> **Requirements**:
Emit a verbatim copy of the lines below from the line with "What Blender Python" through the line with "sc = bpy.context.scene", excluding pictures and everything outside that range.

### Excerpted records

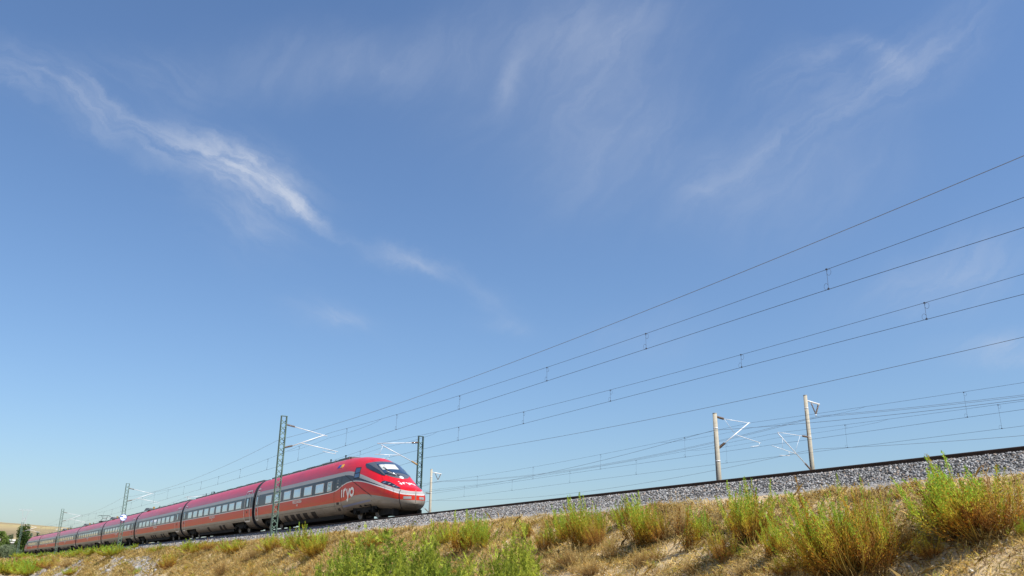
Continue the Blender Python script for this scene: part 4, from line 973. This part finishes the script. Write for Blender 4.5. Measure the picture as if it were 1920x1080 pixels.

######
### Excerpted records

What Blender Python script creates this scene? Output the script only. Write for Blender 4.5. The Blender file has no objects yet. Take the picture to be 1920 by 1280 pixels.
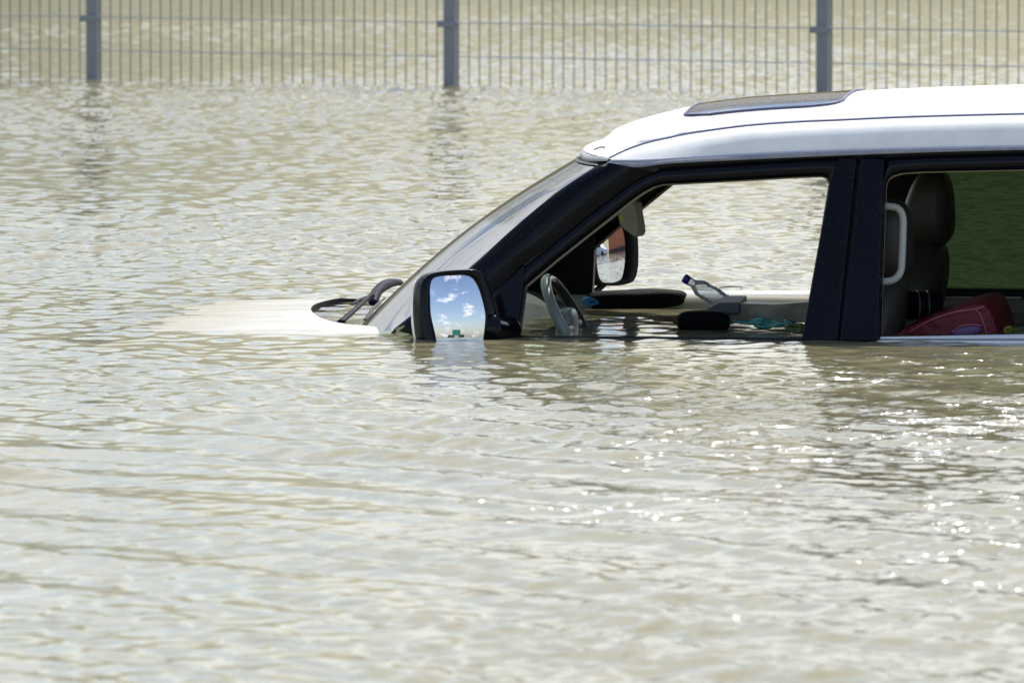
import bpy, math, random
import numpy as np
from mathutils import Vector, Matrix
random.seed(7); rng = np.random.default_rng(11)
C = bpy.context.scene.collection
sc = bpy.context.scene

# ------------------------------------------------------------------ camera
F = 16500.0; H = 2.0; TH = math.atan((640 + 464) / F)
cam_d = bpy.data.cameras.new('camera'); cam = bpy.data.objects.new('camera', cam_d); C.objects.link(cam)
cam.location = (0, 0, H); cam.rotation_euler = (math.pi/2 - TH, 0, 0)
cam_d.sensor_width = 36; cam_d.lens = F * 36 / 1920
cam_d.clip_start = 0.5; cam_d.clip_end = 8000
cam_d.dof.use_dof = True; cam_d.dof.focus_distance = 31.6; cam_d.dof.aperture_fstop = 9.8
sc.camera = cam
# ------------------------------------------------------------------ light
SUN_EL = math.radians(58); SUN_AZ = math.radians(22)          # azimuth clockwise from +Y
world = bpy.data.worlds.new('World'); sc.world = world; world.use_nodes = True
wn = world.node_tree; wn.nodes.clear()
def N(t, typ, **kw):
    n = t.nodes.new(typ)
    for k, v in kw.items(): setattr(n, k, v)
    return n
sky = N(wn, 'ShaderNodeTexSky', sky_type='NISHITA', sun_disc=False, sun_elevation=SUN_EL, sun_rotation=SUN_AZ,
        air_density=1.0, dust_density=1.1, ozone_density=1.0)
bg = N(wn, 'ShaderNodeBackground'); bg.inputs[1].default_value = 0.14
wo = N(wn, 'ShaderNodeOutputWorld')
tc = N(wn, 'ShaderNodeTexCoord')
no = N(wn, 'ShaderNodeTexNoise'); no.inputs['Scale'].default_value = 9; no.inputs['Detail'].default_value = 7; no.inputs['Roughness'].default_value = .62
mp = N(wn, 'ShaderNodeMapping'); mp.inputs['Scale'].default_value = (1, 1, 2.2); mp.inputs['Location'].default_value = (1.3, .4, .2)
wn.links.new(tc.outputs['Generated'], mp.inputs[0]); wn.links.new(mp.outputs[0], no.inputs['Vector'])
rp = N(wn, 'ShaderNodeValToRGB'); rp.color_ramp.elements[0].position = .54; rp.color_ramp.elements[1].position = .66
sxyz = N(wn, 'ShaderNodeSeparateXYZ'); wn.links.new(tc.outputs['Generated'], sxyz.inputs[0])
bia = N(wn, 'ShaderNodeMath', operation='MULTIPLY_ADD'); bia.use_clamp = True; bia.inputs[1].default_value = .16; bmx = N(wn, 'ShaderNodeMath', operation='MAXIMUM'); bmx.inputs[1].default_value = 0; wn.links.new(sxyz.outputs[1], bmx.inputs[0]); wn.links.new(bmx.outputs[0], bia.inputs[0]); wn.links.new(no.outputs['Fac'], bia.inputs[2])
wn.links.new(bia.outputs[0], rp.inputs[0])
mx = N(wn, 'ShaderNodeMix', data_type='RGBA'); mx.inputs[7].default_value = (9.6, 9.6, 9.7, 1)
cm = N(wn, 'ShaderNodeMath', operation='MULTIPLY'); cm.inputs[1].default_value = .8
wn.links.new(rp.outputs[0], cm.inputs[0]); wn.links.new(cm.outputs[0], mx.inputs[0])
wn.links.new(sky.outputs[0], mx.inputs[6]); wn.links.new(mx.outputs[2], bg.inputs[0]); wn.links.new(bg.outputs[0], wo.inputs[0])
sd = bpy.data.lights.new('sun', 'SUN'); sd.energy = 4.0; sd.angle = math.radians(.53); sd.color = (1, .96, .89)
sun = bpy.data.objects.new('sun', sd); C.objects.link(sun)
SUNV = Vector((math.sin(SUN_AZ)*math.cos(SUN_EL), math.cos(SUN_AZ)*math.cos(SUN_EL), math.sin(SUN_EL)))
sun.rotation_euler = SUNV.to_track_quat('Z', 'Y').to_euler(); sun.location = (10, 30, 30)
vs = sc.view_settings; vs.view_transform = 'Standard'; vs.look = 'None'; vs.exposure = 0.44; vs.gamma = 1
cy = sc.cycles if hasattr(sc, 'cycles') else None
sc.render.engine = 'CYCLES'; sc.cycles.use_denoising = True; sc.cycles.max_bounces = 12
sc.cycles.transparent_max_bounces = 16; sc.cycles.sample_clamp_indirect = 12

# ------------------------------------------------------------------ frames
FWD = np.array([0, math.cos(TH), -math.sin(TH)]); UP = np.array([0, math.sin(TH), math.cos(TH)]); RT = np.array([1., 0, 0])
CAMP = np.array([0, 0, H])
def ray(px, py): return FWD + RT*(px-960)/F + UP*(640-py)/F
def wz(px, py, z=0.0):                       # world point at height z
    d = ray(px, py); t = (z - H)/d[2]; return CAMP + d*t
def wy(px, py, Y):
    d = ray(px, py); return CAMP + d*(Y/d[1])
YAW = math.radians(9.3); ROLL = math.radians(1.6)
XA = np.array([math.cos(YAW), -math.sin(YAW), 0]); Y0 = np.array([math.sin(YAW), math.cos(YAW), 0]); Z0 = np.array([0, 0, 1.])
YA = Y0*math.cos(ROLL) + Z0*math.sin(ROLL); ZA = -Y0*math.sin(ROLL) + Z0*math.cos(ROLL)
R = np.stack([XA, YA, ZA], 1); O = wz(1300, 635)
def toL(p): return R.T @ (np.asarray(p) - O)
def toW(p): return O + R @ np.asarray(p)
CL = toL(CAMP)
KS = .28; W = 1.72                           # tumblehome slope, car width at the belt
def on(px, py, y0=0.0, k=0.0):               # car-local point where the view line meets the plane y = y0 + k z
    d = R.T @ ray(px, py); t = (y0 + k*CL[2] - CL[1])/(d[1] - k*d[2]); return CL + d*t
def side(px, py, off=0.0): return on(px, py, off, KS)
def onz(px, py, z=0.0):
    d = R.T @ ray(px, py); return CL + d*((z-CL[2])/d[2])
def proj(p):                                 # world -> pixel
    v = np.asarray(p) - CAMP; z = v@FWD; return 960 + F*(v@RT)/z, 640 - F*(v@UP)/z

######

> **Solution to the problem**:
What Blender Python script creates this scene? Output the script only. Write for Blender 4.5. The Blender file has no objects yet. Take the picture to be 1920 by 1280 pixels.
import bpy, math, random
import numpy as np
from mathutils import Vector, Matrix
random.seed(7); rng = np.random.default_rng(11)
C = bpy.context.scene.collection
sc = bpy.context.scene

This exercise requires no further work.